Task requirements
Repeat the entire listing exactly as written.

Information shown
┄┄┄┄┄┄┄┄┄┄┄┄┄┄┄┄┄┄┄┄
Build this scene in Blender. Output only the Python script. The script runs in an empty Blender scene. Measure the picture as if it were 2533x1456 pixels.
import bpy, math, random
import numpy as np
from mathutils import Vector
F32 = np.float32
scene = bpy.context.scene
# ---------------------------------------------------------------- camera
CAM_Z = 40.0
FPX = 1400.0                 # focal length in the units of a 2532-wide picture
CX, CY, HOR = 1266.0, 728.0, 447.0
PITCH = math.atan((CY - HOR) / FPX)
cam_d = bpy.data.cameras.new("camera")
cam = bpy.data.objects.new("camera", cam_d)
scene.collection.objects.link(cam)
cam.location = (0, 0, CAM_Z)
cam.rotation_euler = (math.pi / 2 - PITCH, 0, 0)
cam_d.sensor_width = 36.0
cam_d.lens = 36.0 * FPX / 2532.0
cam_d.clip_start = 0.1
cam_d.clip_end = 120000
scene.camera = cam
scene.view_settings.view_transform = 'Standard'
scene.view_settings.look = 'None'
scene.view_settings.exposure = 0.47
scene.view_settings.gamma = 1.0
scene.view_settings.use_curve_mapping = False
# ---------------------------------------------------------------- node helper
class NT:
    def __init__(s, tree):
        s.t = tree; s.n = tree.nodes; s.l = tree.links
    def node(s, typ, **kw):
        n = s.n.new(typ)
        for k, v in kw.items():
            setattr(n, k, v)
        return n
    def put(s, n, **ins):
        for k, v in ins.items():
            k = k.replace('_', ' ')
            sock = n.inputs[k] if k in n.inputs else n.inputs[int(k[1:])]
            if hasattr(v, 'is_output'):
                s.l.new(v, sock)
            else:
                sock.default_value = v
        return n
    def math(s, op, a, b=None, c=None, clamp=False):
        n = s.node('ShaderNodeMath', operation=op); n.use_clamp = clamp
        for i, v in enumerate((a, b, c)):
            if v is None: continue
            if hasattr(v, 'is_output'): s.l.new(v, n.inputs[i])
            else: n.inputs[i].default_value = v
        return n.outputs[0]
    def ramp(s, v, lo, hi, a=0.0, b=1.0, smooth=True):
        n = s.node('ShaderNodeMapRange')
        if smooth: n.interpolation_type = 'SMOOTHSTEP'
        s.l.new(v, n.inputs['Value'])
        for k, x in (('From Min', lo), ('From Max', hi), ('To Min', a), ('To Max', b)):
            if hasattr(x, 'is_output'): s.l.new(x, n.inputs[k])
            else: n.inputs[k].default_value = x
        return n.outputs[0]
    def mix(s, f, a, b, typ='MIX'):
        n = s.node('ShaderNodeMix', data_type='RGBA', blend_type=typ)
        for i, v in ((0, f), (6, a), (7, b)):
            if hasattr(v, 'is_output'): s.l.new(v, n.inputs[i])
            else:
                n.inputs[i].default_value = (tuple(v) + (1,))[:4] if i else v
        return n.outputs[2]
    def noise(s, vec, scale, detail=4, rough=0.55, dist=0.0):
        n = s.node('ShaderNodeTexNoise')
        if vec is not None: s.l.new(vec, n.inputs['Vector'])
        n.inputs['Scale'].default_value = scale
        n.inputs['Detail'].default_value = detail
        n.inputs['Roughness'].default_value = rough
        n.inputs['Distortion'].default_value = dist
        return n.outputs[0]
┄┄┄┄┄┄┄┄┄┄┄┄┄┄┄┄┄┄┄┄
Reply to the task
Build this scene in Blender. Output only the Python script. The script runs in an empty Blender scene. Measure the picture as if it were 2533x1456 pixels.
import bpy, math, random
import numpy as np
from mathutils import Vector
F32 = np.float32
scene = bpy.context.scene
# ---------------------------------------------------------------- camera
CAM_Z = 40.0
FPX = 1400.0                 # focal length in the units of a 2532-wide picture
CX, CY, HOR = 1266.0, 728.0, 447.0
PITCH = math.atan((CY - HOR) / FPX)
cam_d = bpy.data.cameras.new("camera")
cam = bpy.data.objects.new("camera", cam_d)
scene.collection.objects.link(cam)
cam.location = (0, 0, CAM_Z)
cam.rotation_euler = (math.pi / 2 - PITCH, 0, 0)
cam_d.sensor_width = 36.0
cam_d.lens = 36.0 * FPX / 2532.0
cam_d.clip_start = 0.1
cam_d.clip_end = 120000
scene.camera = cam
scene.view_settings.view_transform = 'Standard'
scene.view_settings.look = 'None'
scene.view_settings.exposure = 0.47
scene.view_settings.gamma = 1.0
scene.view_settings.use_curve_mapping = False
# ---------------------------------------------------------------- node helper
class NT:
    def __init__(s, tree):
        s.t = tree; s.n = tree.nodes; s.l = tree.links
    def node(s, typ, **kw):
        n = s.n.new(typ)
        for k, v in kw.items():
            setattr(n, k, v)
        return n
    def put(s, n, **ins):
        for k, v in ins.items():
            k = k.replace('_', ' ')
            sock = n.inputs[k] if k in n.inputs else n.inputs[int(k[1:])]
            if hasattr(v, 'is_output'):
                s.l.new(v, sock)
            else:
                sock.default_value = v
        return n
    def math(s, op, a, b=None, c=None, clamp=False):
        n = s.node('ShaderNodeMath', operation=op); n.use_clamp = clamp
        for i, v in enumerate((a, b, c)):
            if v is None: continue
            if hasattr(v, 'is_output'): s.l.new(v, n.inputs[i])
            else: n.inputs[i].default_value = v
        return n.outputs[0]
    def ramp(s, v, lo, hi, a=0.0, b=1.0, smooth=True):
        n = s.node('ShaderNodeMapRange')
        if smooth: n.interpolation_type = 'SMOOTHSTEP'
        s.l.new(v, n.inputs['Value'])
        for k, x in (('From Min', lo), ('From Max', hi), ('To Min', a), ('To Max', b)):
            if hasattr(x, 'is_output'): s.l.new(x, n.inputs[k])
            else: n.inputs[k].default_value = x
        return n.outputs[0]
    def mix(s, f, a, b, typ='MIX'):
        n = s.node('ShaderNodeMix', data_type='RGBA', blend_type=typ)
        for i, v in ((0, f), (6, a), (7, b)):
            if hasattr(v, 'is_output'): s.l.new(v, n.inputs[i])
            else:
                n.inputs[i].default_value = (tuple(v) + (1,))[:4] if i else v
        return n.outputs[2]
    def noise(s, vec, scale, detail=4, rough=0.55, dist=0.0):
        n = s.node('ShaderNodeTexNoise')
        if vec is not None: s.l.new(vec, n.inputs['Vector'])
        n.inputs['Scale'].default_value = scale
        n.inputs['Detail'].default_value = detail
        n.inputs['Roughness'].default_value = rough
        n.inputs['Distortion'].default_value = dist
        return n.outputs[0]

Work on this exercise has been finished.